2005/04/24

Nomeações de carácter político


Concordo com a decisão do governo socialista de limitar os mandatos para quem detém cargos de natureza política (e a maioria dos portugueses concordará também, estou certo). Concordo igualmente com os concursos para lugares de topo da administração pública, para evitar os convites, eventualmente propiciadores de práticas pouco recomendáveis de compadrio. Tenho, porém, grandes reservas à decisão de ligar os directores-gerais à cor política dos governantes. O director-geral (ou alguém que se lhe equipare à frente de uma organização estatal) não deve ser escolhido por ser um político mas pela sua competência técnica. E como técnico tem apenas de conduzir a política do governo. Deve, naturalmente, fornecer ao governo as informações e fazer as propostas que os seus serviços elaborem (e essas informações e propostas devem ter em conta, necessariamente, as orientações do governo). Se alguma vez uma orientação for por ele considerada uma violência, só tem um caminho: demitir-se. Mas enquanto cumprir a politica do governo com lealdade não deve ser substituído.

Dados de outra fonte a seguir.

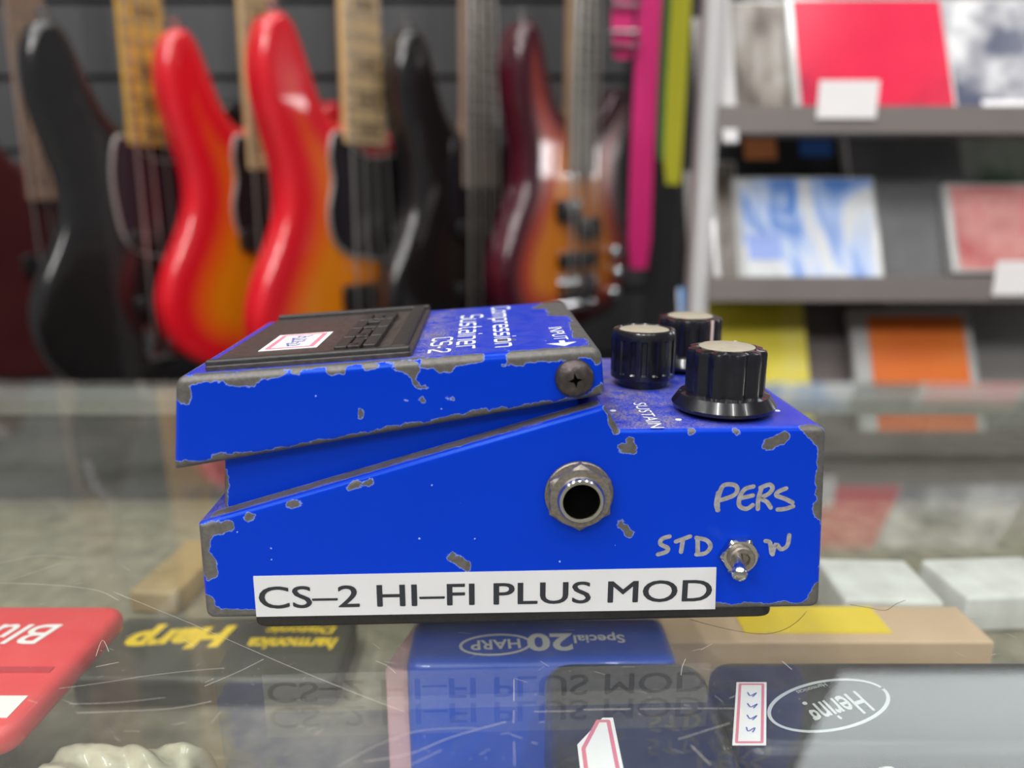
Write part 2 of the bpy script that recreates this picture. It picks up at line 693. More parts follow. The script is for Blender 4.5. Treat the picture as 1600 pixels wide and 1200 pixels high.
M_['glass'] = glass_mat('counter_glass')
M_['dusty_glass'] = glass_mat('dusty_counter_glass', film=0.05)

# ------------------------------------------------------------------ setting
wm = bpy.data.materials.new('slatwall_grey')
wm.use_nodes = True
nt = wm.node_tree
b = nt.nodes['Principled BSDF']
b.inputs['Roughness'].default_value = 0.5
tc = N(nt, 'ShaderNodeTexCoord')
nz = N(nt, 'ShaderNodeTexNoise')
nz.inputs['Scale'].default_value = 4
nt.links.new(tc.outputs['Object'], nz.inputs['Vector'])
nt.links.new(mixc(nt, nz.outputs['Fac'], (0.050, 0.050, 0.053), (0.064, 0.064, 0.067)), b.inputs['Base Color'])
WY = 1.30
q = MB()
PITCHW, z = 0.112, 0.0
zg = at_y(400, 122, WY).z       # a groove of the wall
first = zg - math.floor(zg / PITCHW) * PITCHW
z0 = 0.0
k = 0
while z0 < CEIL:
    z1 = min(first + k * PITCHW, CEIL)
    if z1 - z0 > 0.02:
        q.box(-3.0, 3.0, WY, WY + 0.018, z0 + 0.005, z1 - 0.005)
    z0 = z1
    k += 1
q.box(-3.0, 3.0, WY + 0.014, WY + 0.06, 0, CEIL)
structure(q.build('wall_back', wm))
structure(MB().box(-3.0, 3.0, -3.0, WY + 0.06, -0.05, 0).build('floor', mat('dark_floor', (0.075, 0.065, 0.06), 0.5, var=0.15, scale=5)))
structure(MB().box(-3.0, 3.0, -3.0, WY + 0.06, CEIL, CEIL + 0.05).build('ceiling', mat('white_ceiling', (0.7, 0.7, 0.69), 0.8, var=0.03)))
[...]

Num passado muito passado o cargo de director-geral era vitalício, o que podendo parecer uma enormidade tinha alguma razão de ser. Embora o grau de dificuldade de gestão de uma Direcção-geral varie, é indispensável um conhecimento profundo dos serviços e dos dossiers (detesto escrever dossiés!) pelo que só uma permanência continuada se adequa a esse total conhecimento. Os governos mudam e podem por vezes mudar em prazos curtos, pelo que um director-geral deveria ser a peça mais importante para a ligação dos serviços com o Ministério respectivo. Se for um político, o mais certo é desinteressar-se dessa tarefa – pelo menos…

Posso fazer uma analogia com o que se passou depois do 25 de Abril (amanhã vou publicar um post com as minhas memórias dessa data!) no Ministério da Educação. Depois de um período inicial em que não houve mexidas, os directores-gerais foram todos substituídos. Na minha Direcção-geral, que tinha à sua frente um homem notável pela sua energia, capacidade de trabalho e competência em relação a tudo o que dizia respeito ao ensino secundário, foi empossado um homem excelente como pessoa e como profissional de primeira água, na área da sua especialidade, mas sem qualquer experiência de gestão; meses depois foi substituído por outro do qual se podia dizer a mesma coisa com um acrescentamento – era político de alto a baixo… Eu era na altura chefe de divisão, não fui “saneado”e por isso permaneci e tive ocasião de presenciar a decadência profunda de uma estrutura que era de grande qualidade (perdoe-se-me este elogio em causa própria) e ficou literalmente “em cacos”. Por outro lado, a desconfiança política dos governos de então para com os estudos, pareceres e propostas da Direcção-Geral era enorme. Terá começado então a moda dos grupos de trabalho “ad hoc”, dos “secretariados”, dos assessores, que faziam, com muito menos competência do que os serviços, o trabalho encomendado pelos Ministros. Coisa que ainda hoje existe, infelizmente.

Esta decisão de “indexar” os directores-gerais à cor política do governo é, a meu ver, infeliz. Em vez de se privilegiar a capacidade técnica pode muito bem acontecer (estou a ser optimista…) que se privilegie a dedicação ao partido, o que é lamentável e pode ter custos elevados: se esse director-geral não for cauteloso para com os seus quadros, inferiores na hierarquia, podem vir a existir problemas.

Dito isto, posso compreender a delicadeza de legislar sobre este tema, mas a solução, que pode politicamente ser bem aceite pelos partidos, que ficam assim com mãos livres, agora e no futuro, para a nível dos mais elevados lugares da administração pública, colocarem pessoas de sua confiança, pode ter efeitos muito perversos, bloqueando, na altura da passagem do testemunho, processos em curso, e introduzindo nos serviços intranquilidade e desmotivação.

Desta vez, até estou mais ou menos de acordo com António Barreto (no Público de hoje), como concordo com Manuela Ferreira Leite) no Expresso de ontem, os quais abordaram este assunto.